Of course, the professionals have a 24-second shot clock. The professionals also have a draft and salary caps to prevent unfair talent advantages. Colleges are at the mercy of school size, budgets, school tradition, local population, geography, and limited practice time.

Besides, there’s already an NBA. Do we need another one? The last thing the colleges need to do is reduce the differentiation between professional and college basketball. Is no one watching Shark Tank? Differentiation is key to branding and viewership. If the college game is NBA lite, fans will just watch the real NBA. The NCAA needs to work harder to be different from professional basketball, not work harder to be the same as the pro game.

The Committee says the shot clock recommendation addresses concerns over “pace of play.” Obviously, however, this is about scoring – the assumption is fans want to see the ball go through the hoop more often.

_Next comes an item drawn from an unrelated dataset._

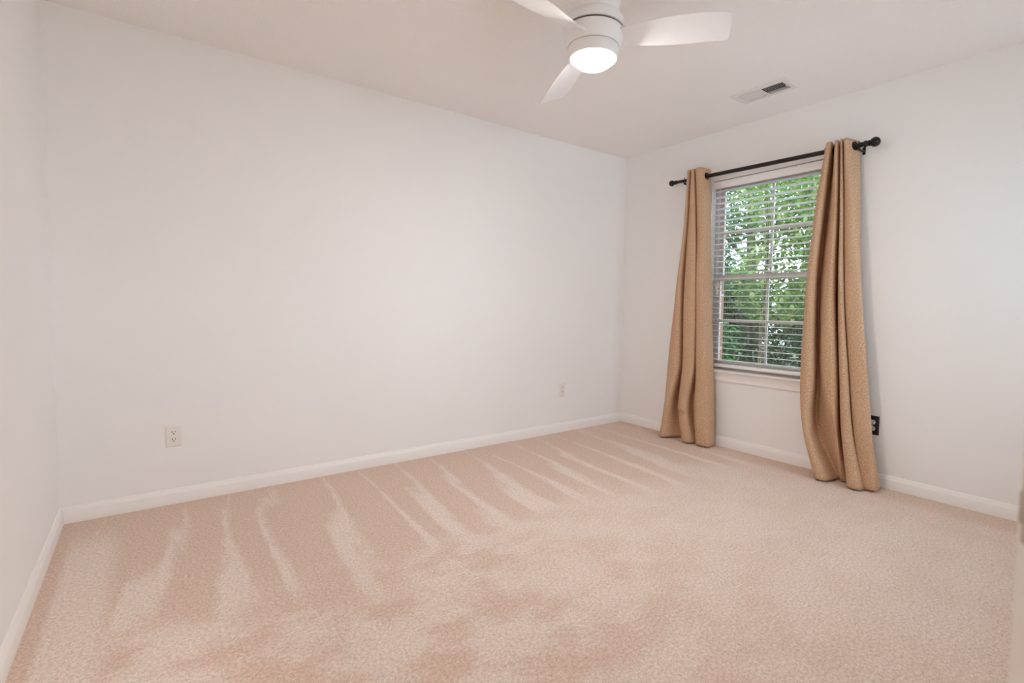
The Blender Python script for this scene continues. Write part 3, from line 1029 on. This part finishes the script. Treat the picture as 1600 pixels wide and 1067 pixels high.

Increasing offensive activity can be addressed much more constructively – adjust the five-second count rule. As the rule is written and enforced, the five-second count restarts on a dribble and the stopping of a dribble, allowing the ball handler as much as 15 seconds with the ball before passing or shooting. Change that rule to a four-second count or do not restart the count on a dribble – or both. Players would be obligated to attempt to score but they could attempt to score by passing,  not just by one on one play forced onto the game by the shortened shot clock. Adjusting the five-second rule increases offensive activity but the value of team play is not diminished,

Reducing the shot clock will be applauded by Duke, Kentucky, Louisville, Kansas, Arizona, and other school that consistently recruit top 20 classes. But for schools with recruiting disadvantages, reducing the shot clock to 30 seconds is a barricade on the road to the Final Four.